If you had to describe yourself in three words, what would they be?
– Clumsy, curious, nerdy.

What do you like to do in your spare time?
– Playing pen and paper role playing games, video games or board games. I love to watch movies, meeting friends, go out and read books, both fantasy and classic novels. I also enjoy writing (poems, short stories), reading and collecting comic books, watching musicals and enjoying good food. I used to love bodybuilding, boxing and triathlon and hope to begin training very soon.

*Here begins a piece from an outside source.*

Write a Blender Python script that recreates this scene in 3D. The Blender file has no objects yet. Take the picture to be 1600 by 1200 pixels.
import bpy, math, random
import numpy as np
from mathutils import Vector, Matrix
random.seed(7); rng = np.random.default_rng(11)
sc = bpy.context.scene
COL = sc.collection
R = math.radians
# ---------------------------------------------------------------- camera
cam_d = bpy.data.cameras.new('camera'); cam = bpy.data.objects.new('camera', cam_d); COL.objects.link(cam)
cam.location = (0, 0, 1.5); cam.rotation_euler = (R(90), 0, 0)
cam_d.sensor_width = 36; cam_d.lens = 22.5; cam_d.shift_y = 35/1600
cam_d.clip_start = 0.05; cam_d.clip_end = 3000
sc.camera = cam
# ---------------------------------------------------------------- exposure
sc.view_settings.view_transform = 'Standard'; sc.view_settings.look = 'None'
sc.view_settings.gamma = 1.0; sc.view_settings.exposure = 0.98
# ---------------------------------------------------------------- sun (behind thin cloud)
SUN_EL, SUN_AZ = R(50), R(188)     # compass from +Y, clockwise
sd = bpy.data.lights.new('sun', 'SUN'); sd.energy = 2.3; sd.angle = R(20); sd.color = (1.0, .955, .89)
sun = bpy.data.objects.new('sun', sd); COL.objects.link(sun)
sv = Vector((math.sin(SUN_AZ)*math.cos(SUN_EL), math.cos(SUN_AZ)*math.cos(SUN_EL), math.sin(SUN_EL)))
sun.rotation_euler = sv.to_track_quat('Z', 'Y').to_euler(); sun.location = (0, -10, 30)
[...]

Anything else you might want to add?
– It happens unintentionally, but you should know that I am a notorious pen thief. If you ever lose a pen in the lab, the office or the meeting room, it is very likely that you can find it on my desk…

Five quick questions
Something you cannot live without:
– Music.

The best day of the week and why:
– Monday. You’re fresh and relaxed from the weekend and have all the energy in the world to dive into work. And if you do not have any interest in working today, Monday is a great day to find your colleagues to chat about their weekends. This is called socializing and is important in TREC

A piece of good advice someone gave you that has helped you:
– My supervisor during my bachelor’s thesis taught me that science is not always as we want it to be. It’s okay if the results are not as expected and even completely screwed up. Stay calm and do not try to force anything.

Something you’re really bad at:
– Singing and dancing 🙁

A known or unknown quote you like:
– “Every champion was once a contender that refused to give up” from Rocky Balboa (2006), and also: “Do. Or do not. There is no try”. Master Yoda (no one knows what he wants to tell you with that).